Over the high banks, the cottage roofs and the tops of the bamboo clumps are visible. The sky has cleared and the sun is shining. Remnants of clouds cling to the horizon like fluffs of cotton wool. The breeze is warmer.

There are not many boats in this little river; only a few dinghies, laden with dry branches and twigs, are moving leisurely along to the tired plash! plash! of their oars. At the river's edge the fishermen's nets are hung out to dry between bamboo poles. And work everywhere seems to be over for the day.

CHUHALI.

June 1891.

I had been sitting out on the deck for more than a quarter of an hour when heavy clouds rose in the west. They came up, black, tumbled, and tattered, with streaks of lurid light showing through here and there. The little boats scurried off into the smaller arm of the river and clung with their anchors safely to its banks. The reapers took up the cut sheaves on their heads and hied homewards; the cows followed, and behind them frisked the calves waving their tails.

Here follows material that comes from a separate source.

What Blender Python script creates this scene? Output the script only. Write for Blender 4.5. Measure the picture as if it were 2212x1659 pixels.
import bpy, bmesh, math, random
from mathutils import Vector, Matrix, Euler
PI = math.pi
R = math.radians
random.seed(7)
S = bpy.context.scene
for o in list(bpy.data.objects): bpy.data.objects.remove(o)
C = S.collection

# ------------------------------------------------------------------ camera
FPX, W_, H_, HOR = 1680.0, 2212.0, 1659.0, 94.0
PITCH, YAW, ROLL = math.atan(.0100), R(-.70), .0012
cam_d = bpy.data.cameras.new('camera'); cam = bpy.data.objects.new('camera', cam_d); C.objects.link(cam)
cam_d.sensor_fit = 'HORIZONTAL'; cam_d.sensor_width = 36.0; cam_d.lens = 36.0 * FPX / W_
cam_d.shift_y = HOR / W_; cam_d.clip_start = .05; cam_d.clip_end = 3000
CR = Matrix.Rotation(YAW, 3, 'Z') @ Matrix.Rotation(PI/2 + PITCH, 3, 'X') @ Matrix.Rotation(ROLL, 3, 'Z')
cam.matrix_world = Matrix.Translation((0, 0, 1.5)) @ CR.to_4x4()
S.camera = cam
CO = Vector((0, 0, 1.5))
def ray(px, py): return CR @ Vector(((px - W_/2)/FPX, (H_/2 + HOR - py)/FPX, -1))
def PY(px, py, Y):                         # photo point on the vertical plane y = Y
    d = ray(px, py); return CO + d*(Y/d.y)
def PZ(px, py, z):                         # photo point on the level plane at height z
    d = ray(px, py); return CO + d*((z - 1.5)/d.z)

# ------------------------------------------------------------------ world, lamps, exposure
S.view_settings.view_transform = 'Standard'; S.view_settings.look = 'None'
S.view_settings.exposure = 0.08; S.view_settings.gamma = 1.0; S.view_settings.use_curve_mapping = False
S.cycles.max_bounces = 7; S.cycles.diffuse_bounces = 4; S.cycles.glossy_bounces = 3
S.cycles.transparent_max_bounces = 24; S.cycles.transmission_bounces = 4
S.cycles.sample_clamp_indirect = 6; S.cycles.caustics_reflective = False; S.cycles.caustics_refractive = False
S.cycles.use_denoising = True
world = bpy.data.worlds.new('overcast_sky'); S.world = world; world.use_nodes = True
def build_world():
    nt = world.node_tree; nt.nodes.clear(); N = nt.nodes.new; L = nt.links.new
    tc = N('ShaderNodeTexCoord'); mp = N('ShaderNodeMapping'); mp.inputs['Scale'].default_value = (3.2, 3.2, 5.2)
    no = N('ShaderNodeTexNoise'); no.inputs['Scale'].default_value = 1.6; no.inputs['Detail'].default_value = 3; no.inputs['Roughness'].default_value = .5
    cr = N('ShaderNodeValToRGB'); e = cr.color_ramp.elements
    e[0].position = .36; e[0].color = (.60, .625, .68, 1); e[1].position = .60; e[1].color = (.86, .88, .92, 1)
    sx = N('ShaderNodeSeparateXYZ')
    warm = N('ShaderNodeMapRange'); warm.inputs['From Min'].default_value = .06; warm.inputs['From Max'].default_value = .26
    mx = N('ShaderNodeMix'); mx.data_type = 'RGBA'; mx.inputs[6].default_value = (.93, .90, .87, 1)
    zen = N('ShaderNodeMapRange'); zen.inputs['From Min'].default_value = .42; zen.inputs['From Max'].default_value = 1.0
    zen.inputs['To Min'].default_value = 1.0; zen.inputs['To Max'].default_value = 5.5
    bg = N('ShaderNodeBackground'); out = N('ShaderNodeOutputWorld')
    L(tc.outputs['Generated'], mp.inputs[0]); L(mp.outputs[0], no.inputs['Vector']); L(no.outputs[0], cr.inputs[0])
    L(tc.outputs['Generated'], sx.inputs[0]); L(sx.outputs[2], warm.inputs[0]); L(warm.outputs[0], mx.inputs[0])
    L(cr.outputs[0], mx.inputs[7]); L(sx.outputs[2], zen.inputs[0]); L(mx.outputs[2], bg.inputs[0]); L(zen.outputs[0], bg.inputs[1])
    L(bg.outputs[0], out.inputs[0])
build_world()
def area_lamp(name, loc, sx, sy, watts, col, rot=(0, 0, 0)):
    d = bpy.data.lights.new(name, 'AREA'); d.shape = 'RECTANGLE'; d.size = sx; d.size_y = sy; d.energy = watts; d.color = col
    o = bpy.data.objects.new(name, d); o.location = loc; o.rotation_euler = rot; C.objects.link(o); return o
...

Then came an angry roar. Torn-off scraps of cloud hurried up from the west, like panting messengers of evil tidings. Finally, lightning and thunder, rain and storm, came on altogether and executed a mad dervish dance. The bamboo clumps seemed to howl as the raging wind swept the ground with them, now to the east, now to the west. Over all, the storm droned like a giant snake-charmer's pipe, and to its rhythm swayed hundreds and thousands of crested waves, like so many hooded snakes. The thunder was incessant, as though a whole world was being pounded to pieces away there behind the clouds.

With my chin resting on the ledge of an open window facing away from the wind, I allowed my thoughts to take part in this terrible revelry; they leapt into the open like a pack of schoolboys suddenly set free. When, however, I got a thorough drenching from the spray of the rain, I had to shut up the window and my poetising, and retire quietly into the darkness inside, like a caged bird.